Even as offshore rig demand declined from the peak levels in calendar year 2014, some drilling contractors continued to take delivery of new, more capable rigs that were ordered prior to the industry downturn. However, over the past year drilling contractors have generally delayed further rig deliveries, especially for uncontracted rigs, through renegotiation of terms with the shipyards that are constructing these rigs. Due to the confluence of an oversupply of offshore rigs and declining rig demand, a lower percentage of marketed rigs are being re-contracted, and day rates and utilization have declined sharply across all offshore rig classes. While clients generally prefer newer, high specification rigs over older, less capable rigs, many newer floaters and jackups have been idled or cold-stacked as drilling demand has declined across all regions, water depths and rig classes. The bifurcation trend of higher utilization rates for newer, more capable rigs has been generally muted, but has been maintained more consistently for floaters than for jackups.
Due to the uncertain duration of the current industry downturn, a growing number of older, less capable rigs have been permanently removed from the marketed supply of rigs by virtue of being scrapped, announced for scrapping, or cold stacked.
There are a few key risks highlighted as below:
  • Offshore drilling industry severe downturn. Even though there are less floaters and jackups, the supply still exceeds demand
  • Reduction in rig utilization
  • Decrease in day rates

In the latest reports, Atwood has

  • Negative operating income
  • Issue new shares to raise capital ( jump from 64M to 80M)
  • Issue new debt to finance
  • Considerable depreciation expenses

In its May 17 Fleet status:

  • The day rate for well in progress is lower than the contract day rate and is not disclosed.
  • Deep water semisubmersible scraped
  • 4 out 5 jackups are idling
  • One out of two ultra deep water semi-submersible is idling in the period Sep 17 to Mar 18
  • Current fleet utilization is about 50 percent

Metrics based on gurufocus:

  • Net cash value:  -11.93
  • Net current asset value: -9.46
  • Tangible book value 42.24
  • Days inventory increased from 104 to 140 from 2016 to 2017

For value play, most look at the tangible book value.

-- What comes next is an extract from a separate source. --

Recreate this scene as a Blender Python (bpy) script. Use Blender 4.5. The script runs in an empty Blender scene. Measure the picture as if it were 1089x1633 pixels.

But from above, we can see many risks involved and I have doubts about the tangible book value as many of the company assets can’t be sold at the market price with the current downturn and that might look like it will stay for a couple of years with the depressed crude price.

Hence, ATW is a value trap and I would short it if it reaches above $12.

Disclosure: I do not hold any positions on ATW.